Indian real estate partner linked to Trump accused of $147 mn fraud

Wednesday 21st March 2018 06:06 EDT
 
 

Given the rate by which frauds are brought to light these days, new scams now fail to alarm the public. A real estate investment company that partnered with the USA's Trump Organization on an office tower project in India, has been accused of defrauding its foreign investors of at least $147 million. Documents obtained by The Washington Post reveal that two global investment companies based in New York and London that have invested nearly $300 million in Indian real estate development company IREO, filed a criminal complaint with the New Delhi police last month.

The Children's Investment Fund Foundation, a charity run by British billionaire Christopher Hohn, and Axon Partners, an equity firm run by former Goldman Sachs executive Dinakar Singh, alleged that the fund's Indian managing director Lalit Goyal, co-founder Anurag Bhargava, and others have committed a “large-scale fraud” by “illegally siphoning off” at least $147 million of investor money. They add that the actual sum could, however, be around $200 million. Delhi police said they have received the complaint but declined to discuss the matter further. While Goyal refused to comment on the allegations, in a March 13 letter to IREO investors, he wrote, “As far as the allegation of fraud, diversion and misappropriation of funds is concerned, this is false, baseless, and devoid of any merit.”

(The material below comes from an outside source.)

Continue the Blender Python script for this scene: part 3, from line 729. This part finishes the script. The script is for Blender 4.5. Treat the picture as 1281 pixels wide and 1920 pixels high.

The IREO group of funds was founded in 2004 by Goyal and Bhargava- who is a US resident on the board of the University of Pennsylvania's engineering school. The organisation manages over $1.6 billion from sovereign wealth and university endowment funds, a portfolio of 1,485 acres in the Delhi area and in the state of Punjab, and 18 million square feet of commercial and residential projects in development.

According to a 2017 letter written to investors, Singh and Hohn were becoming increasingly frustrated that IREO's managers seemed difficult to reach and had shown no indication that they were going to return investor money as scheduled, along with what they promised would be significant profits. “After roughly 10 years, we estimate that investors have received distributions of only $259 million, while management has collected over $300 million in management fees, and to this day, management does not have a plan for returning out capital before the end of various funds' lives,” they wrote.

Both the companies allege that Goyal and others established a fraudulent web of companies and entities and phony charges to diver over $147 million into their own pockets. They allege in one case, a project in an undeveloped area in the state of Rajasthan, where no licenses or land certificates were ever obtained was “nothing but a sham... to misappropriate about $62 million.” A former CEO of the company, Ramesh Sanka alerted the investors to potential fraud. He said he saw “various acts of cheating, fraud and misappropriation of money” at his onetime employer that created “huge wrongful gains” for the company's managing director and his associates.

The documents however, make no mention of the Trump Organization, and stress primarily on two real estate deals that began years before the global group signed a 2016 agreement with IREO to partner on an office tower in Gurgaon.